THE MISPLACED ASSUMPTION: At one time corporate profits directly correlated to the health of the business jet market and new sales. Today that theorem has been upended as sales have remained flat despite record U.S. profits. Instead, companies are deploying capital to areas of higher return instead of a depreciating asset like a business jet. 

THE BOLD PREDICTION: Today there are 41 models of business jets produced by seven manufacturers delivering a combined total of only around 700 units per year. The market simply isn’t deep enough to support everyone forever, as evidenced by the layoffs in late 2019 at Textron’s Cessna unit and General Dynamic’s Gulfstream division. 

 Bombardier, which has relentlessly been shedding business units to remain viable, may closely evaluate its Learjet division, which only delivered nine planes through the third quarter of 2019. 

OFFICE POOL BET: WHEN WILL FAA LET THE 737 MAX FLY AGAIN? April 1: the FAA’s ultimate subliminal payback.
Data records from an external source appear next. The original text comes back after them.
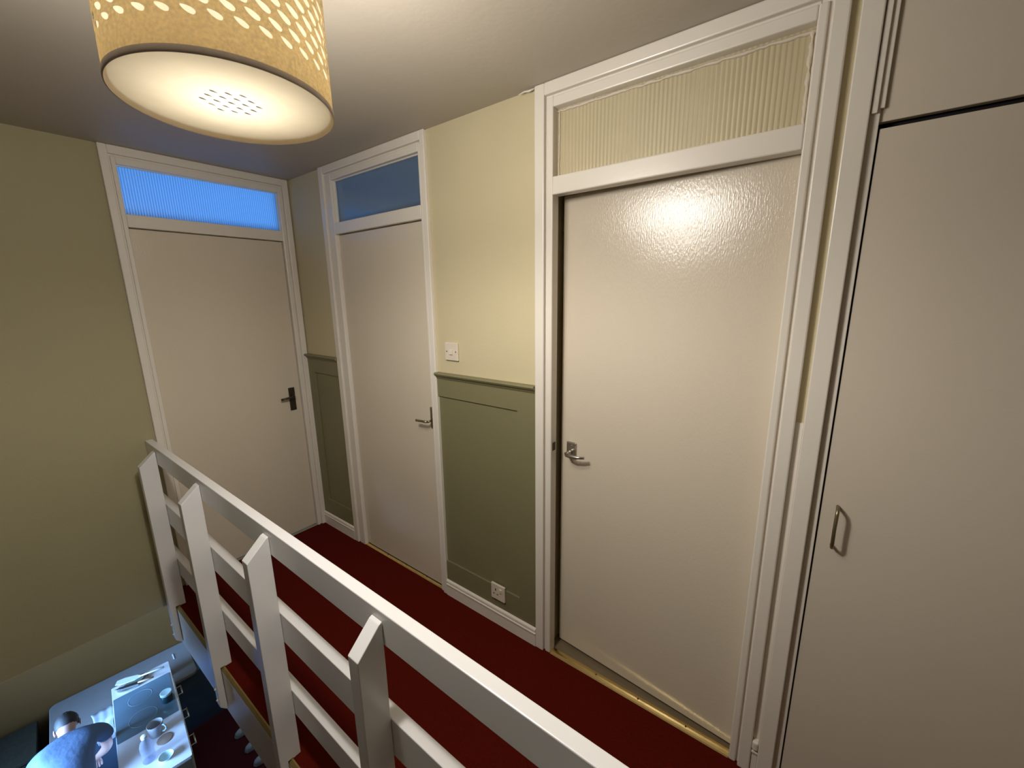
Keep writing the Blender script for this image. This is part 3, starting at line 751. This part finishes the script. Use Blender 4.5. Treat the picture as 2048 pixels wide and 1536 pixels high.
# ------------------------------------------------------------------ person bending over below
PB = Vector((-1.72, -1.53, ZL))
person = empty('person', PB, PI-math.radians(6), label='person in a light blue shirt bending forward beside the hob cabinet, seen from above', cat='person')
def skin_obj(name, verts, edges, radii, matl, par, sub=2, root=0, label=None):
    me = bpy.data.meshes.new(name); me.from_pydata([tuple(v) for v in verts], edges, []); me.materials.append(matl)
    o = bpy.data.objects.new(name, me); COL.objects.link(o); o.parent = par
    md = o.modifiers.new('skin', 'SKIN'); md.use_smooth_shade = True
    for i, r in enumerate(radii):
        sv = me.skin_vertices[0].data[i]; sv.radius = r if isinstance(r, tuple) else (r, r); sv.use_root = (i == root)
    ss = o.modifiers.new('sub', 'SUBSURF'); ss.levels = sub; ss.render_levels = sub
    if label: o['label'] = label
    return o
V_, E_, R_ = [], [], []
def chain(start, pts):
    prev = start
    for p, r in pts:
        V_.append(p); R_.append(r); E_.append((prev, len(V_)-1)); prev = len(V_)-1
    return prev
V_.append((0, 0, .93)); R_.append((.15, .11))
w_ = chain(0, [((.10, 0, 1.04), (.14, .10)), ((.26, 0, 1.12), (.155, .11)), ((.38, 0, 1.17), (.15, .10))])
nk = chain(w_, [((.46, 0, 1.195), .062), ((.54, 0, 1.21), .058), ((.585, 0, 1.215), .078), ((.635, 0, 1.200), (.077, .092)), ((.685, 0, 1.165), (.066, .080)), ((.705, 0, 1.120), (.050, .055))])
hands = []
for s in (-1, 1):
    sh_ = chain(w_, [((.40, s*.135, 1.17), .075), ((.43, s*.195, 1.13), .058)])
    el = chain(sh_, [((.46, s*.215, 1.02), .047), ((.50, s*.215, .88), .042)])
    wr = chain(el, [((.58, s*.18, .78), .040), ((.65, s*.13, .70), .028)])
    pm = chain(wr, [((.67, s*.115, .665), (.034, .018)), ((.69, s*.105, .63), (.036, .016))])
    hands.append((pm, s))
    hp_ = chain(0, [((-.01, s*.09, .86), .095), ((.04, s*.10, .66), .080), ((.05, s*.11, .48), .058), ((.02, s*.115, .30), .056), ((.0, s*.12, .09), .040)])
    ft = chain(hp_, [((.05, s*.125, .045), .040), ((.13, s*.135, .035), .036), ((.18, s*.14, .032), .026)])
for pm, s in hands:   # five fingers on each palm, curled, thumb from the side of the palm
    b = Vector(V_[pm])
    for k, (off, ln) in enumerate(((-.024, .070), (-.008, .080), (.008, .075), (.022, .058))):
        base = b+Vector((.010, off, -.012))
        chain(pm, [(tuple(base), .009), (tuple(base+Vector((.012, off*.15, -.45*ln))), .0085), (tuple(base+Vector((.004, off*.2, -.75*ln))), .008), (tuple(base+Vector((-.012, off*.2, -ln))), .007)])
    base = Vector(V_[pm-1])+Vector((.002, -s*.030, -.006))
    chain(pm-1, [(tuple(base), .010), (tuple(base+Vector((.018, -s*.016, -.024))), .0095), (tuple(base+Vector((.026, -s*.014, -.048))), .008)])
body = skin_obj('body', V_, E_, R_, M['skin'], person, 2)
# shirt over torso and sleeves
sv, se, sr = [(0, 0, .945)], [], [(.168, .135)]
def ch2(start, pts):
    prev = start
    for p, r in pts:
        sv.append(p); sr.append(r); se.append((prev, len(sv)-1)); prev = len(sv)-1
    return prev
a = ch2(0, [((.10, 0, 1.05), (.162, .122)), ((.25, 0, 1.13), (.178, .130)), ((.365, 0, 1.172), (.172, .112))])
ch2(a, [((.432, 0, 1.19), .080), ((.452, 0, 1.195), .070)])
for s in (-1, 1):
    k = ch2(a, [((.40, s*.14, 1.172), .088), ((.435, s*.205, 1.13), .072)])
    ch2(k, [((.455, s*.222, 1.045), .066), ((.468, s*.222, 1.01), .064)])
skin_obj('shirt', sv, se, sr, M['shirt'], person, 2)
tv, te, tr_ = [(-.005, 0, .94)], [], [(.160, .125)]
for s in (-1, 1):
    prev = 0
    for p, r in (((-.012, s*.09, .85), .108), ((.04, s*.10, .66), .092), ((.05, s*.11, .48), .072), ((.02, s*.115, .30), .068), ((.0, s*.12, .10), .060)):
        tv.append(p); tr_.append(r); te.append((prev, len(tv)-1)); prev = len(tv)-1
skin_obj('trousers', tv, te, tr_, M['trousers'], person, 2)
for s in (-1, 1):
    m = MB(); m.prism([(-.055, -.036), (.06, -.042), (.16, -.048), (.21, -.03), (.222, 0), (.21, .03), (.16, .046), (.06, .040), (-.055, .034)], 'z', 0, .075, .018); m.xf(Matrix.Translation((.0, s*.128, 0)))
    m.build('shoe', M['shoe'], person)
# head: local frame at the head centre, looking forward and down
HM = Matrix.Translation((.635, 0, 1.200)) @ Matrix.Rotation(math.radians(32), 4, 'Y') @ Matrix.Scale(.93, 4)
def headpart(name, m, matl, label=None): m.xf(HM); return m.build(name, matl, person, label)
def ellipsoid(m, c, rx, ry, rz, n=24, k=14, cut=None):
    rings = []
    for i in range(k+1):
        t = PI*i/k; z = math.cos(t); r = math.sin(t)
        rings.append([(c[0]+rx*r*math.cos(2*PI*q/n), c[1]+ry*r*math.sin(2*PI*q/n), c[2]+rz*z) for q in range(n)])
    vs = [[m.bm.verts.new(p) for p in rg] for rg in rings]
    for A, B in zip(vs, vs[1:]):
        for q in range(n): m._f((A[q], A[(q+1) % n], B[(q+1) % n], B[q]), True)
    bmesh.ops.remove_doubles(m.bm, verts=m.bm.verts, dist=1e-5)
m = MB(); ellipsoid(m, (-.010, 0, .020), .104, .086, .104)
geo = [f for f in m.bm.faces if (f.calc_center_median().x > .045 and f.calc_center_median().z < .070) or f.calc_center_median().z < -.030]
bmesh.ops.delete(m.bm, geom=geo, context='FACES')
for v in m.bm.verts: v.co += Vector((random.uniform(-.003, .003), random.uniform(-.003, .003), random.uniform(-.003, .003)))
headpart('hair', m, M['hair'], 'short dark brown hair')
for s in (-1, 1):
    m = MB(); ellipsoid(m, (-.005, s*.088, -.018), .020, .009, .031, 14, 10); headpart('ear', m, M['skin'])
    m = MB(); ellipsoid(m, (.083, s*.032, .012), .010, .012, .008, 12, 8); headpart('eye', m, M['spatula'])
m = MB(); m.prism([(.082, .025), (.112, -.022), (.086, -.030)], 'y', -.013, .013, .005); headpart('nose', m, M['skin'])
m = MB(); ellipsoid(m, (.083, 0, -.058), .012, .024, .007, 14, 8)
M['lip'] = mat('lip', (.40, .16, .14), .5, noise=.05, nscale=30)
headpart('mouth', m, M['lip'])

# ------------------------------------------------------------------ lights
def area(name, loc, rot, sx, sy, power, col):
    l = bpy.data.lights.new(name, 'AREA'); l.shape = 'RECTANGLE'; l.size = sx; l.size_y = sy; l.energy = power; l.color = col
    o = bpy.data.objects.new(name, l); COL.objects.link(o); o.location = loc; o.rotation_euler = rot; return o
BLUE = (.27, .53, 1.0)
# daylight through the lower window (faces +y)
area('daylight_lower_window', ((WX0+WX1)/2, YW-.12, (WZ0+WZ1)/2), (PI/2, 0, 0), WX1-WX0-.05, WZ1-WZ0-.05, 320, BLUE).data.spread = math.radians(72)
# daylight in the far bedroom (window on its outer wall)
area('daylight_bedroom', (-2.2, .1, 1.5), (0, -PI/2, 0), 1.2, 1.6, 50, (.23, .52, 1.0))
# weak daylight in the middle room
area('daylight_bathroom', (.9, 1.5, 1.7), (-PI/2, 0, 0), .5, .5, 3.6, (.46, .66, 1.0))
# the pendant's light: leaving through its drum wall, through the diffuser and through the open top
LAMPCOL = (1.0, .945, .87)
lm = Matrix.Translation(LC) @ lamp.rotation_euler.to_matrix().to_4x4()
def lamp_light(name, mtx, sx, sy, power):
    o = area(name, (0, 0, 0), (0, 0, 0), sx, sy, power, LAMPCOL); o.matrix_world = lm @ mtx; return o
for k in range(6):
    lamp_light('pendant_side_light', Matrix.Rotation(PI/3*k, 4, 'Z') @ Matrix.Translation((R0+.012, 0, HS/2)) @ Matrix.Rotation(-PI/2, 4, 'Y'), HS*.85, .17, 3.7)
o = lamp_light('pendant_down_light', Matrix.Translation((0, 0, -.006)), R0*1.9, R0*1.9, 5.0); o.data.shape = 'DISK'
sl = bpy.data.lights.new('pendant_spot', 'SPOT'); sl.energy = 29; sl.color = LAMPCOL; sl.spot_size = PI; sl.spot_blend = .45; sl.shadow_soft_size = .035
o = bpy.data.objects.new('pendant_spot', sl); COL.objects.link(o); o.matrix_world = lm @ Matrix.Translation((0, 0, -.040))
o = lamp_light('pendant_up_light', Matrix.Translation((0, 0, HS+.004)) @ Matrix.Rotation(PI, 4, 'X'), R0*1.8, R0*1.8, 2.0); o.data.shape = 'DISK'

w = bpy.data.worlds.new('world'); scene.world = w; w.use_nodes = True
w.node_tree.nodes['Background'].inputs['Color'].default_value = (.25, .42, .8, 1); w.node_tree.nodes['Background'].inputs['Strength'].default_value = .02

# ------------------------------------------------------------------ camera
cam = bpy.data.cameras.new('camera'); co = bpy.data.objects.new('camera', cam); COL.objects.link(co)
F = Vector((-0.5924164370464338, 0.7780987312989504, -0.20881841266558027)); R = Vector((0.797341328045101, 0.6033715145503136, -0.013770331170127487)); U = Vector((-0.11528040470298094, 0.1746573210038001, 0.9778574786293206))
mw = Matrix(((R.x, U.x, -F.x, 2.8441), (R.y, U.y, -F.y, -1.4043), (R.z, U.z, -F.z, 1.6398), (0, 0, 0, 1)))
co.matrix_world = mw
cam.sensor_fit = 'HORIZONTAL'; cam.sensor_width = 36.; cam.lens = 36*826.772/2048; cam.clip_start = .02
scene.camera = co

vs = scene.view_settings
vs.view_transform = 'Standard'; vs.look = 'None'; vs.gamma = 1.; vs.use_curve_mapping = False; vs.exposure = 0.0
scene.display_settings.display_device = 'sRGB'
scene.cycles.use_denoising = True
scene.cycles.max_bounces = 10; scene.cycles.diffuse_bounces = 6; scene.cycles.transparent_max_bounces = 12; scene.cycles.transmission_bounces = 8
scene.cycles.sample_clamp_indirect = 6.
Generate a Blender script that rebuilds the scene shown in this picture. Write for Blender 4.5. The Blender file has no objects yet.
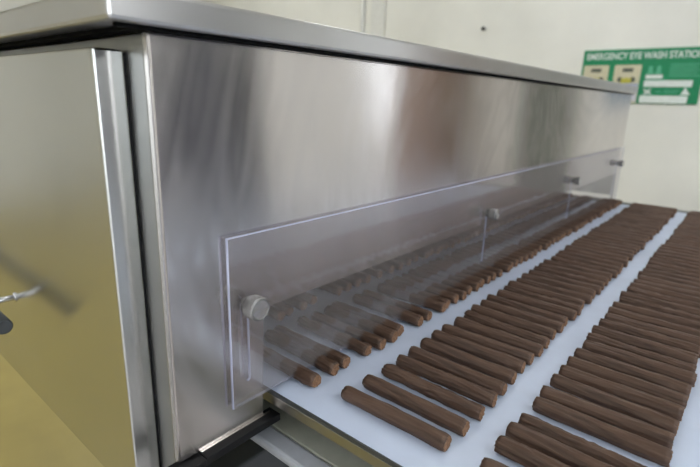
import bpy, bmesh, math, random
from mathutils import Matrix, Vector, noise
random.seed(7)
C = bpy.context.scene
COL = C.collection
S = 0.35          # metres per unit of the survey of the machine
EYE = 1.2         # eye height above the floor
def W(x, y, z): return Vector((x*S, y*S, EYE + z*S))

# ------------------------------------------------------------------ materials
def new_mat(name):
    m = bpy.data.materials.new(name); m.use_nodes = True
    nt = m.node_tree; b = nt.nodes['Principled BSDF']
    return m, nt, b
def N(nt, t, **kw):
    n = nt.nodes.new(t)
    for k, v in kw.items(): setattr(n, k, v)
    return n
def noise_tex(nt, scale, mscale=(1,1,1), detail=4, rough=.5, coord='Object', dist=0):
    tc = N(nt, 'ShaderNodeTexCoord'); mp = N(nt, 'ShaderNodeMapping')
    mp.inputs['Scale'].default_value = mscale
    nz = N(nt, 'ShaderNodeTexNoise'); nz.inputs['Scale'].default_value = scale
    nz.inputs['Detail'].default_value = detail; nz.inputs['Roughness'].default_value = rough
    nz.inputs['Distortion'].default_value = dist
    nt.links.new(tc.outputs[coord], mp.inputs[0]); nt.links.new(mp.outputs[0], nz.inputs[0])
    return nz
def ramp(nt, src, stops):
    r = N(nt, 'ShaderNodeValToRGB'); e = r.color_ramp.elements
    while len(e) < len(stops): e.new(.5)
    for el, (p, c) in zip(e, stops):
        el.position = p; el.color = (c, c, c, 1) if not isinstance(c, tuple) else (*c, 1)
    nt.links.new(src, r.inputs[0]); return r
def maprange(nt, src, a, b, c, d):
    r = N(nt, 'ShaderNodeMapRange')
    for k, v in zip(range(1, 5), (a, b, c, d)): r.inputs[k].default_value = v
    nt.links.new(src, r.inputs[0]); return r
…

Dean Donovan, managing director of the investment firm DiamondStream Partners

THE BIG TREND: Social pressure on carbon emissions depresses the trajectory of the European aviation market while other global markets steam ahead.

WHAT TO WATCH: The impact of the 737 MAX’s return on fares in the commercial aviation business. There is a lot of capacity sitting on the sidelines at the moment. Mind those fares!

How Uber’s experiment with seamless, multi-modal helicopter service works in New York.  Bedrock value or sizzle with limited ability to motivate new types of behavior from consumers?

THE UNCONVENTIONAL WISDOM: Freight will emerge as the investment darling of the electric aviation industry.  

THE MISPLACED ASSUMPTION: That urban air mobility will scale sometime in the first half of the decade. 

THE BOLD PREDICTION: Battery energy density demonstrates that regional electric aviation will work in practice in the various tests in the PNW and elsewhere. The Eviation Alice won’t fly per its aspirational spec, but will demonstrate it can catalyze a renaissance for regional aviation. Successful conversions, especially of the Cessna Caravan, will show that the renaissance is just around the corner.

OFFICE POOL BET: WHEN WILL FAA LET THE 737 MAX FLY AGAIN? April 15, with certain other governments holding off on immediate (within one month) approval.